Foldable smartphones only make up an estimated one percent of the smartphone market. Estimates from Counterpoint Research note that foldable devices may surpass a third of all smartphones over $600 by 2027.

Other major brands also aim to offer foldables reignite interest in the smartphone market. 2023 marked a decline in smartphone sales in Canada. It’s reported that economic restraints and lower spending patterns attributed to a drop of four percent year-over-year. Motorola, Huawei and spinoff brand Honor hope foldables can help drive sales in the market.

There’s one major company that doesn’t seem too keen on entering the foldable market, and that’s Apple. Despite numerous rumours of prototyping a foldable iPhone, Apple appears resistant to bringing a folding smartphone to the market. Instead, the company may develop a foldable iPad. A release may be as early as this year.

Apple’s hesitation isn’t exactly unwarranted.

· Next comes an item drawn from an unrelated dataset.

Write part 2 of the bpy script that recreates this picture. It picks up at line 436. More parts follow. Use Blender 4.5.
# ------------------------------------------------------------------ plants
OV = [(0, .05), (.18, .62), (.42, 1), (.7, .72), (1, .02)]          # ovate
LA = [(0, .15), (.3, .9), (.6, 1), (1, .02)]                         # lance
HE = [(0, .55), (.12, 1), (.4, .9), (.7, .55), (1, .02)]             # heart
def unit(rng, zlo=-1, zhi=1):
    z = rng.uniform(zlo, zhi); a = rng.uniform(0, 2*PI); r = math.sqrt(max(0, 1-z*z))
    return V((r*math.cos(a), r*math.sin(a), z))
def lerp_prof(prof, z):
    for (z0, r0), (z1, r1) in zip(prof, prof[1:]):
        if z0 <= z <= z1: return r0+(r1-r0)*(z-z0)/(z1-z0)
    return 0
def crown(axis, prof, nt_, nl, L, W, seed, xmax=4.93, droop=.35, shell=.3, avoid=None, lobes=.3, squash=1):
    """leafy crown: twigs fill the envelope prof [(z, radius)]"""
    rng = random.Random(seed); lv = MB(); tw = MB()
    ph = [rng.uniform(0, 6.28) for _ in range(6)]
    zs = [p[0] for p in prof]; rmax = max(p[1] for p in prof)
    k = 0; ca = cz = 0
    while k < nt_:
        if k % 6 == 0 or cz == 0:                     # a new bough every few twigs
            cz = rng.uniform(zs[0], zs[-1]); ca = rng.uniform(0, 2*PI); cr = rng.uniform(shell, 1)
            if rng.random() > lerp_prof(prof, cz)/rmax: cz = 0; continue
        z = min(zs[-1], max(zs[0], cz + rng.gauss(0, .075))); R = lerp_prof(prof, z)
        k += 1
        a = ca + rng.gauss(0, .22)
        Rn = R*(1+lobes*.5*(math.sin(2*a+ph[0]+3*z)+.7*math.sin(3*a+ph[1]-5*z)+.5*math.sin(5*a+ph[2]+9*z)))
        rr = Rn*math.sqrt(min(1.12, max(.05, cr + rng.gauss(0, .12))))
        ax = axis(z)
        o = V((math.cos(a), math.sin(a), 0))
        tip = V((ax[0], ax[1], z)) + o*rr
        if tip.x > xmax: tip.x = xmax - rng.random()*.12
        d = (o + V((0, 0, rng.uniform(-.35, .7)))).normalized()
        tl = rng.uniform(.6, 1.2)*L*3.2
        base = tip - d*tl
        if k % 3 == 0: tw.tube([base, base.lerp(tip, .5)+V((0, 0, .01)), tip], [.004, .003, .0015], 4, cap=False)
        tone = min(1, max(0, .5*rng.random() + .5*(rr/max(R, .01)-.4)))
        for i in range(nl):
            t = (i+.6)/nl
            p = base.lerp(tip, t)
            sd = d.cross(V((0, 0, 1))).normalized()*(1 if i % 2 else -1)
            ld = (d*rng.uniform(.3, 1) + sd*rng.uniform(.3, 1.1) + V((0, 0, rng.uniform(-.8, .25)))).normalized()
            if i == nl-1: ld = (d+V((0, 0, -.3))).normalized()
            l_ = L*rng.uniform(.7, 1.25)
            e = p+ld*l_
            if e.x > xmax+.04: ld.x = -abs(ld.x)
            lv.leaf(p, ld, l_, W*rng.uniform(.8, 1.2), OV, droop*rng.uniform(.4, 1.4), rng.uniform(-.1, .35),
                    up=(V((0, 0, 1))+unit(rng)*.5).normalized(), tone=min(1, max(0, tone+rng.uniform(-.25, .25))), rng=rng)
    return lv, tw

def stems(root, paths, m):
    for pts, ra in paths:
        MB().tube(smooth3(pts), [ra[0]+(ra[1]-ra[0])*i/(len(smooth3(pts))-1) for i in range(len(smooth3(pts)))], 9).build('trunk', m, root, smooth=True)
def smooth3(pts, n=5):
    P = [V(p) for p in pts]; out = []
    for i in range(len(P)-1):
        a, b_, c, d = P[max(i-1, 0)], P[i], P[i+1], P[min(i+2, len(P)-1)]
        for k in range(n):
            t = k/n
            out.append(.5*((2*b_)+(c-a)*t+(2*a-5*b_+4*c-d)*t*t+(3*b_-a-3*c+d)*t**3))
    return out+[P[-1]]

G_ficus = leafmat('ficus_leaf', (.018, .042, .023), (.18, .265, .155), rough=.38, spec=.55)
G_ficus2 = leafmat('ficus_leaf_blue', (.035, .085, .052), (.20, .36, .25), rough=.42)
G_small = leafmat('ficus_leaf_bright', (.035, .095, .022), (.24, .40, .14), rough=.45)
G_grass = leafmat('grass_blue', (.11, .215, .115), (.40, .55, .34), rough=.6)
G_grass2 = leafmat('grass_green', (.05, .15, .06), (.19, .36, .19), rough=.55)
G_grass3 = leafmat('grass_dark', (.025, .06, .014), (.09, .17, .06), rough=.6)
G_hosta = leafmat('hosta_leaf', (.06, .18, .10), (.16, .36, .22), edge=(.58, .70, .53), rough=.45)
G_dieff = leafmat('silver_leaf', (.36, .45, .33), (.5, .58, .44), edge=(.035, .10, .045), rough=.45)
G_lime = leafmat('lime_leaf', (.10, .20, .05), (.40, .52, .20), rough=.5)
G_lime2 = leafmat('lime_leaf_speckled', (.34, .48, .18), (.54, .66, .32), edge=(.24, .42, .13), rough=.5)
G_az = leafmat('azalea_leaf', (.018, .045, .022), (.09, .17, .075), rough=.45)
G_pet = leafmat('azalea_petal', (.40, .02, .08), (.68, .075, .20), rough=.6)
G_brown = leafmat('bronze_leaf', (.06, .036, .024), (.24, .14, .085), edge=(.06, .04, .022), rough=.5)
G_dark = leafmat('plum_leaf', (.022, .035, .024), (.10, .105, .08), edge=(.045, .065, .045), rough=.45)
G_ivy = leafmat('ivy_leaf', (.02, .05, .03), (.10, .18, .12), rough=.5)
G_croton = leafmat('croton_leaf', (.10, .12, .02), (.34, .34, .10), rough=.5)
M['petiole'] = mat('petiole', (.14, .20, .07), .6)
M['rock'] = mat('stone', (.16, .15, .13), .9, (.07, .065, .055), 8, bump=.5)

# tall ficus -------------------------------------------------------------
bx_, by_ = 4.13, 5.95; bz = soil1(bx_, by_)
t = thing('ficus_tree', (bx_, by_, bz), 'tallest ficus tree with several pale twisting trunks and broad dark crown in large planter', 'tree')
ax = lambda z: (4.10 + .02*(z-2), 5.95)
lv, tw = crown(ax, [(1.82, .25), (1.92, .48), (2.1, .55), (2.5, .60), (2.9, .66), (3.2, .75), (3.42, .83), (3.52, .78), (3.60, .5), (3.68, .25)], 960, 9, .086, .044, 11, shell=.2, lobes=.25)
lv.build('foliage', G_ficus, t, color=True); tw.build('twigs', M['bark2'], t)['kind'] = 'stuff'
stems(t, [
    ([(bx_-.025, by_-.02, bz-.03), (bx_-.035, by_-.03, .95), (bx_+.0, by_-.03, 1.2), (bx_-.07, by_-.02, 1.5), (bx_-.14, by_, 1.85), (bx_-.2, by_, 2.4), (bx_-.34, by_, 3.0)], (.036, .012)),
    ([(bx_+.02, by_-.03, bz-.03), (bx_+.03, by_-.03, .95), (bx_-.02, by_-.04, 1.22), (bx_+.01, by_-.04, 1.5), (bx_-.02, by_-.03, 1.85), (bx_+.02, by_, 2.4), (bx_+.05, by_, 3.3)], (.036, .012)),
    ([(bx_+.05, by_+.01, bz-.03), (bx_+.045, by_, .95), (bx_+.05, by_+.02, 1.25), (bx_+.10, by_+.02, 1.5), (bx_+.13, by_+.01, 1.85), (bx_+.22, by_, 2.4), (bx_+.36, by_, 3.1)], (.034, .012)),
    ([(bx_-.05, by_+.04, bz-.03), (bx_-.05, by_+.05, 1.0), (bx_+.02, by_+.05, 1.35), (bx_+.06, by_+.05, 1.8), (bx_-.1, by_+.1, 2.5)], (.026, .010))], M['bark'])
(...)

The market is somewhat receptive to devices like the previously mentioned Galaxy Z series, Pixel Fold and Motorola’s Raz+. However, analysts show that return rates for foldables are around five to 10 percent, which is higher than traditional smartphones. This may be due to durability, form factor, or other factors.

While manufacturers continue to invest in foldables, there appears to be an inherent need to break through to the general consumer. A lack of widespread adoption may prove challenging for smartphone makers in the coming years. Alternatively, foldables could stay a niche smartphone category.